What adds a spin to the entire mobile marketing debate is the fact that advertising on the mobile does not follow the traditional model found in other media. “The mobile is wholly user-paid , unlike other media where ads were inherent from beginning.

So how to get ads into mobiles needs thinking,” remarked Parodi. One argument that’s usually put forward is that all advertising helps subsidise the cost of the product to consumers. While this is a riveting argument, Nagpal said it doesn’t make sense taking money from advertisers to give consumers a discount. “I won’t rob Peter to pay Paul. Let consumers pay for the services he uses and let marketers pay for the value they derive,” he said. In the final analyses, it’s the consumer who serves as the best pointer to the way forward, observed Anuj Khanna, CEO & chairman of mobile media
innovation company, affle. “The consumer sees mobile as communication device, so it’s the consumer who’ll tell what to do,” he said. Khanna added that the mobile can serve as an access point for content.

His prescription : “Create a parallel drive that gets customers to start consuming content and build the ad business model around that.” In conclusion, Khanna also pointed out that the mobile is not merely a tactical or transactional device. “Top brands we work with are not just executing brand strategies but making the mobile central to their strategy. Things like which brand ambassador will become the brand’s next endorser are being decided through mobile marketing,” he said.

AN AFFLE A DAY

MOST consumers use mobile phones to call and send messages. However, unless they use the device to discover and engage with content, advertising on the mobile phone will not take off in a big way,” feels Anuj Khanna, chairman & CEO, Affle, a mobile marketing and advertising solutions provider.

Khanna might have a point. Consumers detest commercial SMSes at odd hours or the telemarketers’ avoidable calls. So there needs to be a trick that serves content to consumers without interfering in his primary tasks. But first, there needs to be enough content. Khanna is sure that there is. But the mobile content scene is like the internet without a Google.

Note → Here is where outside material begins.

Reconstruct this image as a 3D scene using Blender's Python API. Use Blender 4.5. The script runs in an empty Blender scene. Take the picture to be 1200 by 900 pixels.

“If we can give users in the big cities a tool to discover content on the mobile phone easily, then mobiles will not just become a content consumption device but also the primary device to access internet content,” he says. That naturally will create a mobile advertising opportunity . SMS 2.0 (an upgrade of the conventional SMS) is an example of tempting users to access content when they look at the mobile screen when typing out an SMS.

The content banner appears at the bottom of the screen while you start typing messages from the top. “We can push content on the screen without interrupting the user’s message,” he says. Khanna says that early feelers of the SMS 2.0 launch in India have been positive. An average cell phone user sends around 50 messages per month in India, but on SMS 2.0 they consume about 200 impressions per month. That could be the honeymoon phase, one could argue. But a good start might take you the distance.